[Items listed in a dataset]
┌────────

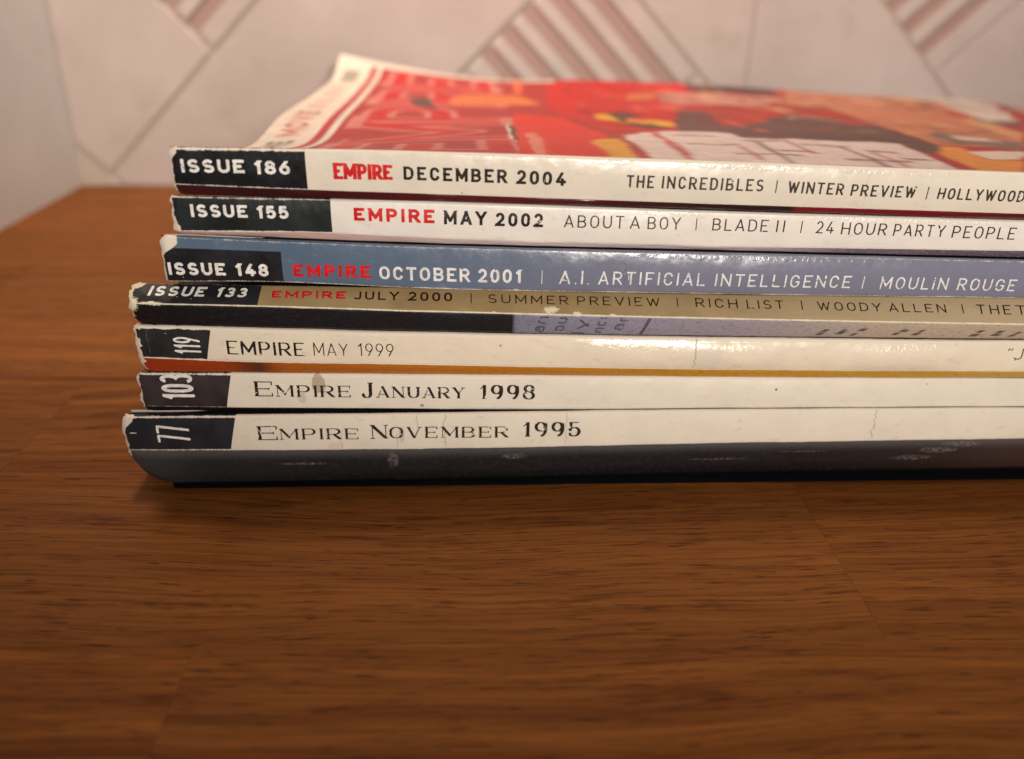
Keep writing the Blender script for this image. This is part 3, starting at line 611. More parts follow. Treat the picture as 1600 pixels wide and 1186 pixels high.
WH = (.74, .68, .58)
BK = (.006, .006, .008)
SPEC = {
 186: dict(crinkle=[(76, .93, 4, .1, .5), (98, .90, 10, .09, .6), (125, .90, 14, .09, .6)], base=(.73, .66, .55), label=BK, label_edge=(28.9, 0), tear=.35, wear=.8, wear_top=1.0, top_t=.965, strip=[(0, (.05, .01, .012)), (20, (.03, .006, .008)), (60, (.10, .012, .014)), (90, (.03, .01, .012)), (106, (.02, .01, .01)), (107, (.20, .010, .016)), (135, (.14, .010, .014)), (150, (.08, .01, .012))], rough=.26, cracks=[(117.5, .8, .06, .05, .9)], crack_amt=.2, grime=.28, chips=.5, tear_t=(1.0, .35, .9), dots=.35),
 155: dict(crinkle=[(86, .9, 6, .1, .8), (126, .9, 18, .1, 1.1)], base=(.76, .71, .64), label=(.010, .014, .014), label_edge=(32.07, 0), tear=.6, wear=1.0, wear_top=.7, strip=[(0, (.45, .35, .33)), (30, (.50, .33, .30)), (60, (.52, .42, .42)), (100, (.45, .36, .40)), (118, (.12, .09, .13)), (150, (.08, .06, .10))], strip2=(.55, .42, .40), rough=.3, grime=.28, strip_edge_wear=.0, chips=.9, tear_t=(.1, .4, .5)),
 148: dict(crinkle=[(90, .90, 12, .08, .3), (112, .89, 14, .07, .35), (129, .80, 3, .3, .25), (79.5, .3, 1.6, .4, .8), (143, .1, 3, .2, 1)], base=(.085, .130, .195), base2=(.10, .145, .21), base_right=(.185, .19, .255), right_range=(30, 95), label=(.010, .010, .013), label_edge=(23.85, 0), label_to=.74, tear=.12, wear=.8, wear_top=.5, rough=.22, strip=None, grime=.25, grime_col=(.30, .31, .38), cracks=[(79.5, .5, .10, .1, .75), (110.5, .5, .06, .2, .6)], crack_amt=.0, chips=.8, tear_t=(1.0, .45, 2.4), flakes=[(80.2, .38, .35, .3, .6), (8.0, .1, .5, .12, .5), (61.5, .02, 2.0, .06, .6)], bump=.4),
 133: dict(base=(.30, .205, .095), base2=(.35, .25, .125), base_right=(.42, .325, .20), right_range=(70, 140), label=(.012, .011, .013), label_edge=(19.3, .3), tear=.9, wear=1.2, wear_top=.5, top_t=1.0, tear_t=(1.0, .3, 1.4), rough=.34, strip=[(0, (.006, .006, .008)), (30, (.009, .010, .013)), (61.2, (.010, .011, .013)), (61.6, (.20, .20, .27)), (75, (.24, .23, .31)), (100, (.30, .26, .30)), (125, (.42, .34, .26)), (150, (.45, .36, .25))], strip2=(.03, .025, .03), strip_edge_wear=.85, grime=.3, grime_col=(.22, .16, .07), chips=.4,
           flakes=[(67.5, .2, 2.6, .34, .9), (72.0, .05, 1.6, .25, .8), (-.6, .0, 1.6, .55, 1.1), (2.5, .02, 3.5, .22, .9), (78, .03, 1.2, .2, .7), (58, .02, .8, .14, .7), (8.5, .30, .7, .05, .5), (6.3, .40, .5, .05, .5)], flake_col=(.70, .62, .45)),
 119: dict(crinkle=[(82, .55, 12, .34, .5), (101, .55, 7, .3, .5), (134, .65, 11, .3, .6)], base=(.76, .67, .53), label=(.016, .017, .018), label_edge=(9.5, 1.4), tear=1.5, wear=1.2, wear_top=1.5, rough=.24, strip=[(0, (.30, .035, .008)), (12, (.30, .05, .01)), (18, (.10, .03, .01)), (22, (.38, .10, .012)), (60, (.45, .17, .015)), (100, (.48, .24, .02)), (150, (.50, .30, .05))], strip2=(.10, .02, .005), grime=.28, dots=.6, cracks=[(93.1, .9, .09, .0, 1.0), (0.4, .5, .06, .1, .9)], crack_amt=.5, chips=.9, bump=.45, flakes=[(3.4, .78, .5, .08, .5)], stains=[(95.5, .45, 2.4, .55, (.66, .60, .50), .5)]),
 103: dict(crinkle=[(75, .2, 12, .3, .5), (115, .4, 18, .5, .5)], base=(.74, .68, .57), label=(.024, .019, .021), label_edge=(11.5, 1.5), tear=.45, wear=.6, wear_top=.9, rough=.30, strip=[(0, (.015, .010, .010)), (60, (.012, .008, .008)), (107, (.03, .01, .01)), (108, (.40, .02, .01)), (125, (.40, .03, .02)), (127, (.3, .25, .2))], grime=.2, dots=.9, chips=.4, stains=[(27.7, .72, 1.25, .30, (.40, .30, .21), .85), (24.6, .30, .9, .16, (.45, .38, .30), .5), (45.5, .1, .4, .05, (.05, .04, .03), .6)], bump=.4),
 77: dict(base=(.73, .66, .55), label=(.013, .014, .018), label_edge=(11.5, 1.6), tear=.7, wear=.8, wear_top=.9, rough=.34, strip=[(-8, (.050, .048, .050)), (6, (.018, .017, .018)), (30, (.010, .009, .010)), (90, (.010, .007, .009)), (120, (.012, .008, .008)), (140, (.02, .012, .010)), (155, (.04, .02, .016))], strip2=(.035, .028, .028), scuff=.3, scuff_col=(.22, .21, .22), grime=.3, cracks=[(127.8, 1.0, .09, -.05, 1.0), (49.5, 1.2, .07, .0, 1.0), (44.6, 1.0, .06, .3, 1.0), (71.2, .8, .05, .0, 1.0), (31, 1.2, .05, .0, .6), (41, .8, .05, 0, .5)], crack_amt=.55, chips=.8, tear_t=(1.0, .42, 1.5), bump=.4, flakes=[(-4.6, .52, 2.4, .035, .6)], scrapes=[(145.5, -.20, 4.5, .13), (141.5, -.42, 4.5, .12), (137, -.68, 4.5, .10), (40, -.4, 1.2, .30), (100, -.62, 7, .03), (116, -.40, 6, .025), (62, -.35, 2.5, .12), (24, -.5, 6, .05)],
          stains=[(41.8, .42, .55, .25, (.45, .40, .32), .6), (30.0, .10, 1.5, .12, (.55, .48, .38), .4)]),
}
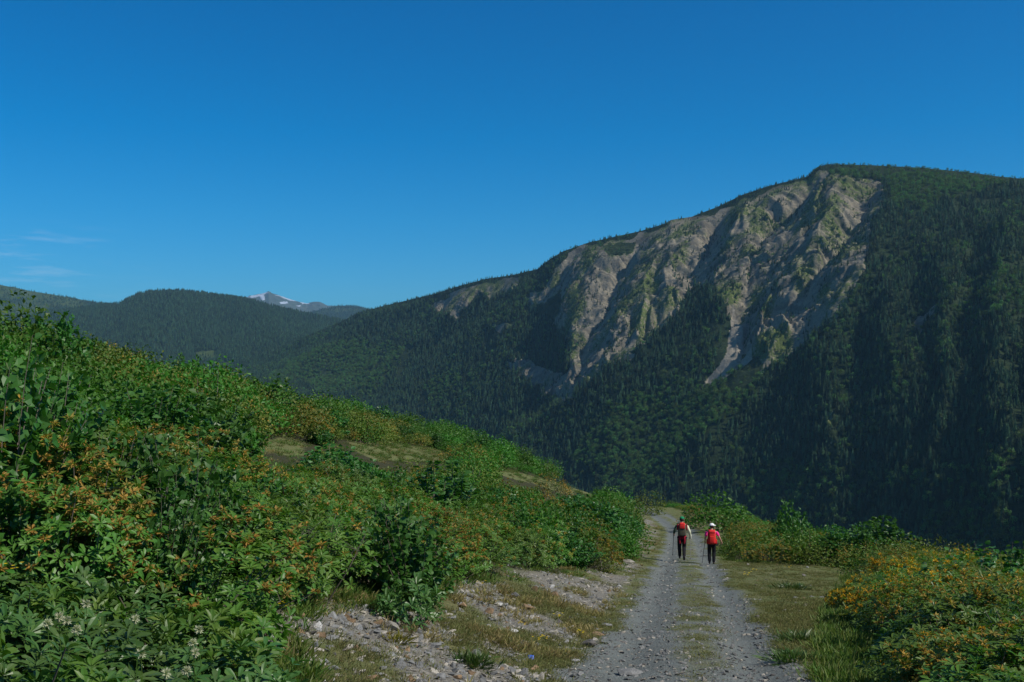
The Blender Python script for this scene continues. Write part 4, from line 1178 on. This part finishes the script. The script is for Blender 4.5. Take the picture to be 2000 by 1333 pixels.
def d_turf(x, y):
    g, m_, rb, un = masks(x, y)
    a = x - xt(y)
    z = np.where(g > .5, m_ * .8, np.where((a < -1.3) & (y < 45), .55, 1.0)) * (1 - .85 * rb)
    u, v = to_px(x, y, H(x, y)); far = np.zeros(x.shape, bool)
    for P_ in TURF: far |= in_poly(u, v, [(q[0], q[1]) for q in P_])
    ok = ((x > xl(y) - .6) & (x < xr(y) + .7)) | far | ((y > 11) & (un > .5) & (rng.random(x.shape) < .25))
    return np.where(ok, z, 0) * np.clip(2.2 * fbm(x / 1.1, y / 1.5, 411, 3) - .65, .15, .85)
x, y = pts_scatter(130000, d_turf, 5.2, 105); x2, y2 = pts_scatter(60000, d_turf, 5.2, 22); x = np.concatenate([x, x2]); y = np.concatenate([y, y2])
n = len(x); print('tufts', n)
nb = fbm(x / 1.4, y / 1.4, 412, 2); s_ = xt(y) - 1.3 - x
idx = np.where(rng.random(n) < .5, 0, np.where(rng.random(n) < .5, 1, 4))
idx = np.where((s_ > .2) & (nb > .54) & (rng.random(n) < .55), np.where(y < 10, 2, 5), idx)
idx = np.where((s_ > .2) & (xl(y) + .45 > x) & (rng.random(n) < .5), 3, idx)
idx = np.where((x > xr(y) - .6) & (rng.random(n) < .5), 3, idx)
sc_ = rng.uniform(.7, 1.25, n) * np.interp(y, [5, 20, 60, 105], [1, 1.1, 1.3, 1.5])
scatter('grass', np.stack([x, y, H(x, y)], 1), np.stack([rng.normal(0, .1, n), rng.normal(0, .1, n), rng.uniform(0, 6.28, n)], 1),
        np.stack([sc_ * 1.1, sc_ * 1.1, sc_ * np.interp(np.abs(x - xt(y)), [.6, 1.6], [.6, 1.15])], 1), idx, TUFT, 'short dry turf along and between the ruts', 'grass')

# stones that can be told apart: column, row (its foot), width in photo pixels, flatness, material, label
STONES = [
    (1150, 1264, 38, .62, MS_D, 'angular dark brown rock at the left edge of the gravel, lower centre'),
    (1186, 1225, 28, .4, MS_G, 'flat grey stone just above the angular dark brown rock'),
    (1165, 1242, 34, .25, MS_R, 'dark reddish slab behind the angular dark brown rock'),
    (1045, 1156, 19, .85, MS_R, 'upright rust-red stone in the cluster on the bank'),
    (1077, 1150, 15, .7, MS_W, 'small white stone right of the rust-red upright stone'),
    (1083, 1166, 26, .5, MS_R, 'orange stone under the small white stone'),
    (1005, 1168, 26, .6, MS_G, 'pale grey stone left of the rust-red upright stone'),
    (1030, 1190, 44, .3, MS_R, 'flat brown slab below the rust-red upright stone'),
    (902, 1188, 22, .8, MS_R, 'rounded orange-brown stone at the foot of the azaleas'),
    (955, 1200, 34, .45, MS_R, 'low reddish stone right of the rounded orange-brown stone'),
    (1090, 1200, 30, .25, MS_P, 'thin pale slab lying alone on the bank above the gravel'),
    (1003, 1238, 24, .5, MS_W, 'whitish wedge stone in the middle of the bank'),
    (1105, 1253, 22, .4, MS_P, 'small pale stone left of the angular dark brown rock'),
    (930, 1282, 30, .55, MS_G, 'grey block among chips near the grey-green weed'),
    (1022, 1325, 38, .55, MS_G, 'smooth bluish-grey stone at the bottom edge beside the gravel'),
    (765, 1230, 46, .45, MS_P, 'broad pale slab below the leafy overhang'),
    (792, 1215, 20, .6, MS_D, 'small dark stone right of the broad pale slab'),
    (585, 1295, 50, .35, MS_P, 'wide cream slab at the lower left of the rubble'),
    (650, 1252, 30, .5, MS_G, 'grey stone in the rubble above the wide cream slab'),
    (680, 1270, 26, .5, MS_P, 'pale stone right of the grey rubble stone'),
    (610, 1240, 24, .4, MS_D, 'dark chip of rock at the left of the rubble'),
    (850, 1265, 28, .55, MS_G, 'grey stone in the middle of the lower bank'),
    (885, 1300, 24, .5, MS_P, 'pale stone near the bottom of the bank'),
    (720, 1328, 46, .3, MS_R, 'half-buried brown slab at the bottom edge'),
    (1200, 1105, 20, .5, MS_P, 'pale stone at the foot of the bright orange azalea'),
    (1228, 1100, 26, .35, MS_P, 'flat pale stone on the verge left of the hikers'),
    (1241, 1090, 14, .7, MS_D, 'small dark stone on the verge left of the hikers'),
    (1318, 1218, 10, .6, MS_D, 'dark stone on the grassy strip between the ruts'),
    (1570, 1126, 11, .55, MS_D, 'dark stone alone on the turf clearing'),
    (1555, 1170, 16, .35, MS_G, 'grey stone on the turf below the clearing'),
    (1480, 1208, 15, .6, MS_D, 'brownish stone at the right edge of the gravel'),
    (1572, 1185, 7, .7, MS_W, 'tiny white stone on the turf near the right thicket'),
    (1460, 1105, 12, .5, MS_P, 'pale stone on the turf behind the white-capped hiker'),
    (1232, 1318, 60, .25, MS_G, 'large flat grey rock set in the left rut at the bottom edge'),
    (1290, 1277, 14, .5, MS_P, 'pale chip in the left rut'),
]
for k, (u, v, wpx, fl_, m_, lab) in enumerate(STONES):
    x, y, z = ground_hit(u, v); r_ = wpx / F * y / 2
    o = link('rock', stone_mesh('rock', 500 + k, fl_, m_, 15))
    o.location = (x, y, z + r_ * fl_ * (.55 if fl_ > .3 else .4)); o.rotation_euler = (rng.normal(0, .15), rng.normal(0, .15), rng.uniform(-.5, .5)); o.scale = (r_ * 1.05,) * 3
    tag(o, lab, 'stone', 'stones of the bank and track')

# cream clover heads in the bottom left bed, small yellow flowers, a yellow weed and a scrap of blue litter
M_CREAM = leafmat('cream_petal', (.42, .43, .27), (.60, .60, .42), .3, .6, .2, .01, .2)
M_YEL = leafmat('yellow_petal', (.55, .42, .02), (.70, .52, .03), .3, .5, .2, .01, .2)
def clover(seed):
    r = np.random.default_rng(seed); g = Geo(); n = 60
    d = unit(r.normal(0, 1, (n, 3)) + np.array([0, 0, .3])); p = d * .006
    g.add(*leaves(p, d, unit(r.normal(0, 1, (n, 3))), r.uniform(.018, .026, n), .004, .2, r.uniform(0, 1, n), 'lance', False)); return g.mesh('clover_head', M_CREAM)
def stemlet(L):
    V, T = tube([(0, 0, -L), (.01, .005, -L * .5), (0, 0, 0)], .003, .002, 4); return np_mesh('stem', V, T, [M_GGRA], False, {'shade': ('FLOAT', 'POINT', np.zeros(len(V)))})
CL = [clover(600 + i) for i in range(3)]; ST = stemlet(.4)
CL_LAB = ['cream clover head highest of those in the left corner bed', 'cream clover head left of the pair under the yellow-green leaf', 'cream clover head in the tight pair, left one', 'cream clover head in the tight pair, right one',
          'cream clover head below the tight pair', 'cream clover head near the middle of the corner bed', 'cream clover head at the right edge of the corner bed', 'cream clover head just under the right-edge clover',
          'cream clover head third down at the right edge', 'cream clover head in shade low in the corner bed', 'cream clover head at the bottom right of the corner bed', 'cream clover head beside the bottom right one']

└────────

— Problem —
Repeat word for word the lines from the line containing "The Blender Python" to the line containing "np.stack([sc_ * 1.1, sc_", both lines included; nothing else should appear.

— Expected answer —
The Blender Python script for this scene continues. Write part 4, from line 1178 on. This part finishes the script. The script is for Blender 4.5. Take the picture to be 2000 by 1333 pixels.
def d_turf(x, y):
    g, m_, rb, un = masks(x, y)
    a = x - xt(y)
    z = np.where(g > .5, m_ * .8, np.where((a < -1.3) & (y < 45), .55, 1.0)) * (1 - .85 * rb)
    u, v = to_px(x, y, H(x, y)); far = np.zeros(x.shape, bool)
    for P_ in TURF: far |= in_poly(u, v, [(q[0], q[1]) for q in P_])
    ok = ((x > xl(y) - .6) & (x < xr(y) + .7)) | far | ((y > 11) & (un > .5) & (rng.random(x.shape) < .25))
    return np.where(ok, z, 0) * np.clip(2.2 * fbm(x / 1.1, y / 1.5, 411, 3) - .65, .15, .85)
x, y = pts_scatter(130000, d_turf, 5.2, 105); x2, y2 = pts_scatter(60000, d_turf, 5.2, 22); x = np.concatenate([x, x2]); y = np.concatenate([y, y2])
n = len(x); print('tufts', n)
nb = fbm(x / 1.4, y / 1.4, 412, 2); s_ = xt(y) - 1.3 - x
idx = np.where(rng.random(n) < .5, 0, np.where(rng.random(n) < .5, 1, 4))
idx = np.where((s_ > .2) & (nb > .54) & (rng.random(n) < .55), np.where(y < 10, 2, 5), idx)
idx = np.where((s_ > .2) & (xl(y) + .45 > x) & (rng.random(n) < .5), 3, idx)
idx = np.where((x > xr(y) - .6) & (rng.random(n) < .5), 3, idx)
sc_ = rng.uniform(.7, 1.25, n) * np.interp(y, [5, 20, 60, 105], [1, 1.1, 1.3, 1.5])
scatter('grass', np.stack([x, y, H(x, y)], 1), np.stack([rng.normal(0, .1, n), rng.normal(0, .1, n), rng.uniform(0, 6.28, n)], 1),
        np.stack([sc_ * 1.1, sc_ * 1.1, sc_ * np.interp(np.abs(x - xt(y)), [.6, 1.6], [.6, 1.15])], 1), idx, TUFT, 'short dry turf along and between the ruts', 'grass')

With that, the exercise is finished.